**Work required**
Transcribe all of the material exactly, except for its pictures.

━━━━━━━━━━━━━━━━

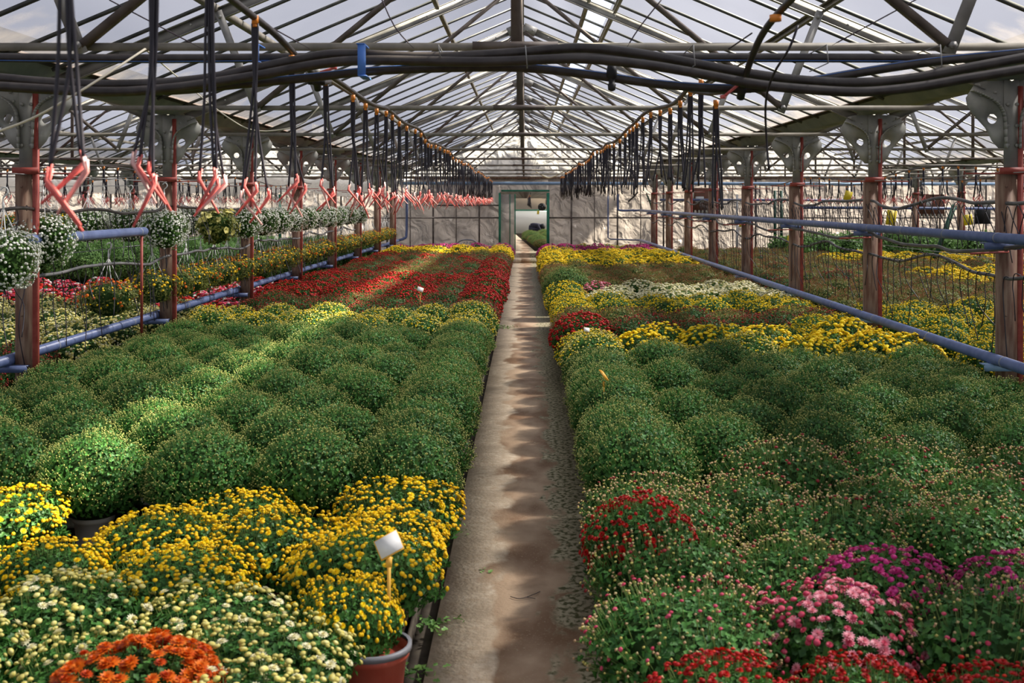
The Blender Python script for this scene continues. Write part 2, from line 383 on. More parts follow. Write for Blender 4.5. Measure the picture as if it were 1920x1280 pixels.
# trusses
def truss_meshes():
    T = {}
    b = MB(); zc = .617
    b.box((0, 0, zc), (6.0, .005, .032)); b.box((0, .014, zc+.0145), (6.0, .028, .003))
    T['bottom_chord'] = [b.mesh('bottom_chord', 'chord')]
    r = []
    for s in (-1, 1):
        b = MB(); b.chan((s*(HALF-.16), 0, .775), (s*.02, 0, 2.055), .035, .075, .005, 0, 1 if s > 0 else -1); 
        for t in (.12, .3, .5, .72, .9):
            p = Vector((s*(HALF-.16)*(1-t), -.026, .775+t*1.28)); b.tube([p, p+Vector((0, -.008, 0))], .009, 6)
        r.append(b.mesh('rafter', 'galv'))
    T['rafter'] = r
    b = MB(); b.bar((0, .0, .60), (0, .0, 2.08), .036, .03, up=(0, 1, 0)); b.box((0, -.024, .62), (.34, .006, .03)); T['king_post'] = [b.mesh('king_post', 'dark')]
    d = []; st = []
    for s in (-1, 1):
        b = MB(); b.chan((s*1.72, -.02, .62), (s*.03, -.02, 2.0), .03, .036, .005, 0, s, up=(0, 1, 0)); d.append(b.mesh('diagonal', 'dark'))
        b = MB(); b.bar((s*1.72, -.035, .595), (s*1.97, -.035, 1.25), .012, .05, up=(1, 0, 0)) if False else b.bar((s*1.715, -.035, .585), (s*1.975, -.035, 1.25), .05, .008, up=(0, 1, 0))
        b.tube([(s*1.728, -.04, .617), (s*1.728, -.058, .617)], .016, 6); b.tube([(s*1.728, -.058, .617), (s*1.728, -.062, .617)], .009, 6)
        b.tube([(s*1.96, -.04, 1.21), (s*1.96, -.055, 1.21)], .014, 6)
        st.append(b.mesh('strut', 'galv'))
    T['diagonal'] = d; T['strut'] = st
    b = MB()
    b.box((-.09, -.03, 2.02), (.16, .008, .11), Matrix.Rotation(-.4, 3, 'Y')); b.box((.09, -.03, 2.02), (.16, .008, .11), Matrix.Rotation(.4, 3, 'Y'))
    for x in (-.13, -.06, .06, .13): b.tube([(x, -.03, 2.01), (x, -.045, 2.01)], .01, 6)
    T['ridge_plate'] = [b.mesh('ridge_plate', 'galv')]
    return T
TM = truss_meshes()
for bi in range(-2, 3):
    for k, y in enumerate(FR):
        if y < 1 and bi: continue
        if abs(bi) == 2 and y < 9: continue
        t = empty('roof_truss', (CX+BW*bi, y, CH)); n = k-2
        for nm, ms in TM.items():
            for m in ms: part(nm, m, t)
        bn = {0: 'over the main aisle', -1: 'over the left neighbour bay', 1: 'over the right neighbour bay', -2: 'over the far left bay', 2: 'over the far right bay'}[bi]
        tag(t, (f'grey steel roof truss {bn}, {od(n)} from the camera end' if n > 0 else f'grey steel roof truss {bn} behind the camera, {"nearest" if n == 0 else "farther back"}'), 'roof truss', 'roof trusses '+bn)
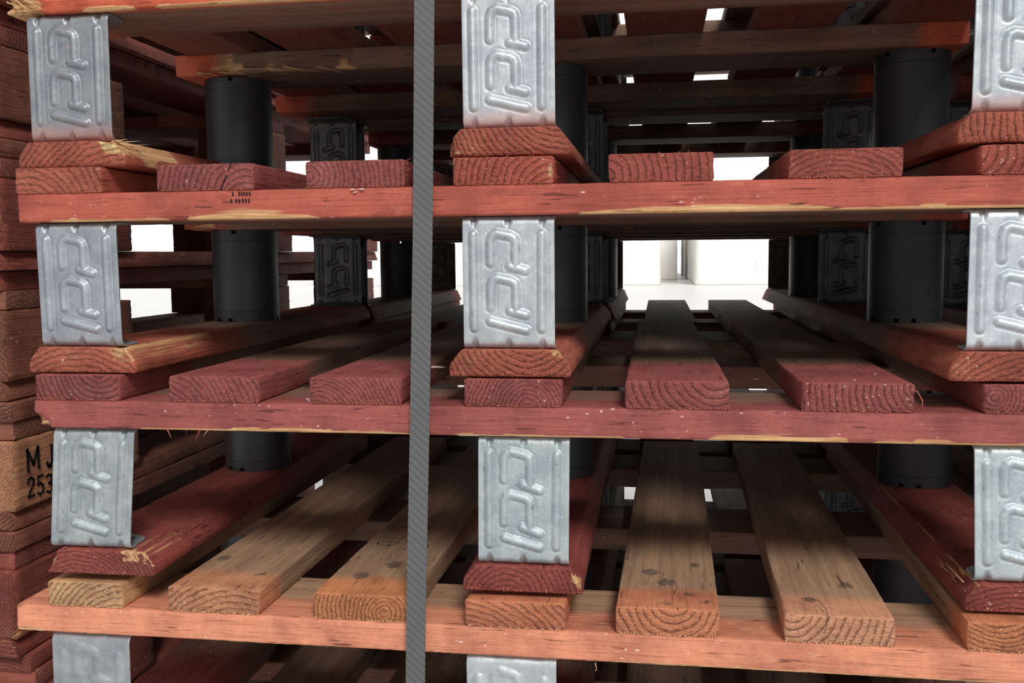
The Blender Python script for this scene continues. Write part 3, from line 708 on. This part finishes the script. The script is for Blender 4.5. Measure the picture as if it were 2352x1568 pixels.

━━━━━━━━━━━━━━━━

**Completed exercise**
The Blender Python script for this scene continues. Write part 2, from line 383 on. More parts follow. Write for Blender 4.5. Measure the picture as if it were 1920x1280 pixels.
# trusses
def truss_meshes():
    T = {}
    b = MB(); zc = .617
    b.box((0, 0, zc), (6.0, .005, .032)); b.box((0, .014, zc+.0145), (6.0, .028, .003))
    T['bottom_chord'] = [b.mesh('bottom_chord', 'chord')]
    r = []
    for s in (-1, 1):
        b = MB(); b.chan((s*(HALF-.16), 0, .775), (s*.02, 0, 2.055), .035, .075, .005, 0, 1 if s > 0 else -1); 
        for t in (.12, .3, .5, .72, .9):
            p = Vector((s*(HALF-.16)*(1-t), -.026, .775+t*1.28)); b.tube([p, p+Vector((0, -.008, 0))], .009, 6)
        r.append(b.mesh('rafter', 'galv'))
    T['rafter'] = r
    b = MB(); b.bar((0, .0, .60), (0, .0, 2.08), .036, .03, up=(0, 1, 0)); b.box((0, -.024, .62), (.34, .006, .03)); T['king_post'] = [b.mesh('king_post', 'dark')]
    d = []; st = []
    for s in (-1, 1):
        b = MB(); b.chan((s*1.72, -.02, .62), (s*.03, -.02, 2.0), .03, .036, .005, 0, s, up=(0, 1, 0)); d.append(b.mesh('diagonal', 'dark'))
        b = MB(); b.bar((s*1.72, -.035, .595), (s*1.97, -.035, 1.25), .012, .05, up=(1, 0, 0)) if False else b.bar((s*1.715, -.035, .585), (s*1.975, -.035, 1.25), .05, .008, up=(0, 1, 0))
        b.tube([(s*1.728, -.04, .617), (s*1.728, -.058, .617)], .016, 6); b.tube([(s*1.728, -.058, .617), (s*1.728, -.062, .617)], .009, 6)
        b.tube([(s*1.96, -.04, 1.21), (s*1.96, -.055, 1.21)], .014, 6)
        st.append(b.mesh('strut', 'galv'))
    T['diagonal'] = d; T['strut'] = st
    b = MB()
    b.box((-.09, -.03, 2.02), (.16, .008, .11), Matrix.Rotation(-.4, 3, 'Y')); b.box((.09, -.03, 2.02), (.16, .008, .11), Matrix.Rotation(.4, 3, 'Y'))
    for x in (-.13, -.06, .06, .13): b.tube([(x, -.03, 2.01), (x, -.045, 2.01)], .01, 6)
    T['ridge_plate'] = [b.mesh('ridge_plate', 'galv')]
    return T
TM = truss_meshes()
for bi in range(-2, 3):
    for k, y in enumerate(FR):
        if y < 1 and bi: continue
        if abs(bi) == 2 and y < 9: continue
        t = empty('roof_truss', (CX+BW*bi, y, CH)); n = k-2
        for nm, ms in TM.items():
            for m in ms: part(nm, m, t)
        bn = {0: 'over the main aisle', -1: 'over the left neighbour bay', 1: 'over the right neighbour bay', -2: 'over the far left bay', 2: 'over the far right bay'}[bi]
        tag(t, (f'grey steel roof truss {bn}, {od(n)} from the camera end' if n > 0 else f'grey steel roof truss {bn} behind the camera, {"nearest" if n == 0 else "farther back"}'), 'roof truss', 'roof trusses '+bn)
The Blender Python script for this scene continues. Write part 3, from line 708 on. This part finishes the script. The script is for Blender 4.5. Measure the picture as if it were 2352x1568 pixels.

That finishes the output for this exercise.